=== REQUIREMENTS ===
Filter the data below for the string "were" and copy each matching line.

* Begin *

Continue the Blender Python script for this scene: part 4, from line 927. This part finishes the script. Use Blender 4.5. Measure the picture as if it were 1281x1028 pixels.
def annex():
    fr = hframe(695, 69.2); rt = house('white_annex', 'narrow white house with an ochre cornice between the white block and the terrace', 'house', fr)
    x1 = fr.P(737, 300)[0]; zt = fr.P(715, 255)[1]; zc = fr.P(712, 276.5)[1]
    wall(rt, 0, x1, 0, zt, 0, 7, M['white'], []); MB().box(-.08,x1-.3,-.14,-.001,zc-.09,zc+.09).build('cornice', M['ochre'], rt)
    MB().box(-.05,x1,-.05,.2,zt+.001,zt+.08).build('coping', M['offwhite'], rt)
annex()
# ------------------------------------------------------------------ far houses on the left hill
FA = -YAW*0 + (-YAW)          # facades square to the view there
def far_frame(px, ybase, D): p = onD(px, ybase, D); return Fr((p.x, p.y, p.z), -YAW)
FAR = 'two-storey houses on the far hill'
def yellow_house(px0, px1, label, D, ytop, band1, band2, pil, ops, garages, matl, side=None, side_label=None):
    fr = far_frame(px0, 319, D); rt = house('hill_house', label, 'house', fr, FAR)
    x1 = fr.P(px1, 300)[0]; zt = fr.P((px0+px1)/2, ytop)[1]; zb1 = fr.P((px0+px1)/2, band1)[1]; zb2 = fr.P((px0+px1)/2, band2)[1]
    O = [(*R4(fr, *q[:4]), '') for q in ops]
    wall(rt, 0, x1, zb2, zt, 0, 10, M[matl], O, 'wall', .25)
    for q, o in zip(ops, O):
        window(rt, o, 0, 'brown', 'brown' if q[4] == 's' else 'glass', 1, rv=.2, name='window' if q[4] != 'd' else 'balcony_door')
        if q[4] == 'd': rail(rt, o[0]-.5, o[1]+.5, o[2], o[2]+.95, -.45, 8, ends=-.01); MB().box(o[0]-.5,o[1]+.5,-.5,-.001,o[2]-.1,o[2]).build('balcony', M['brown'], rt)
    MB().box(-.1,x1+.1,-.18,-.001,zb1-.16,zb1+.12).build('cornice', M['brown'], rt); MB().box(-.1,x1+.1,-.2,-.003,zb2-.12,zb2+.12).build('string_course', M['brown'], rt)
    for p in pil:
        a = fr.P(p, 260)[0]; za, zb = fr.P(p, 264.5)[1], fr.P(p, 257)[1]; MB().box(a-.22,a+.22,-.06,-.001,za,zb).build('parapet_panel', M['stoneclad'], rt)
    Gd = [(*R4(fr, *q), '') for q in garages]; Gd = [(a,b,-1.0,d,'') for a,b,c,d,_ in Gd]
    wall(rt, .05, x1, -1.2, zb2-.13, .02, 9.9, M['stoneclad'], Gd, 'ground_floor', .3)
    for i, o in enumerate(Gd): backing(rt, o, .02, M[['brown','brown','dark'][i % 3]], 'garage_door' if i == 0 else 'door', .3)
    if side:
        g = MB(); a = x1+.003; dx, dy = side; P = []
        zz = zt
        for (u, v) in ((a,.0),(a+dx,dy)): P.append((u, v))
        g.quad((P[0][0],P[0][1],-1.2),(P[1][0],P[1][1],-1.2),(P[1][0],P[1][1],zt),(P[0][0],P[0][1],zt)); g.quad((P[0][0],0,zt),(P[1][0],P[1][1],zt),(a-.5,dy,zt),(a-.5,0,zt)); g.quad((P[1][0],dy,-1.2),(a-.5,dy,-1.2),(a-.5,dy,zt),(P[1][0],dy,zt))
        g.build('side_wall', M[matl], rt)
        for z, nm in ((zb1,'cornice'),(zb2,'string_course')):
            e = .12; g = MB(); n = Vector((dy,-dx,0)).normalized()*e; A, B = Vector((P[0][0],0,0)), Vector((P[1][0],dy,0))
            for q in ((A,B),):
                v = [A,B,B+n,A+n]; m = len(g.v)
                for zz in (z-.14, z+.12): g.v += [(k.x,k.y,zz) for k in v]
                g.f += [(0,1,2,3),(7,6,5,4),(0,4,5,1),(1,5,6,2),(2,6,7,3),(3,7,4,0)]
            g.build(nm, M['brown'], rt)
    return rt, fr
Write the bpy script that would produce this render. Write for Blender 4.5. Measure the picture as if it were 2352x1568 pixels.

* End *

=== CORRECT ANSWER ===
Continue the Blender Python script for this scene: part 4, from line 927. This part finishes the script. Use Blender 4.5. Measure the picture as if it were 1281x1028 pixels.
Write the bpy script that would produce this render. Write for Blender 4.5. Measure the picture as if it were 2352x1568 pixels.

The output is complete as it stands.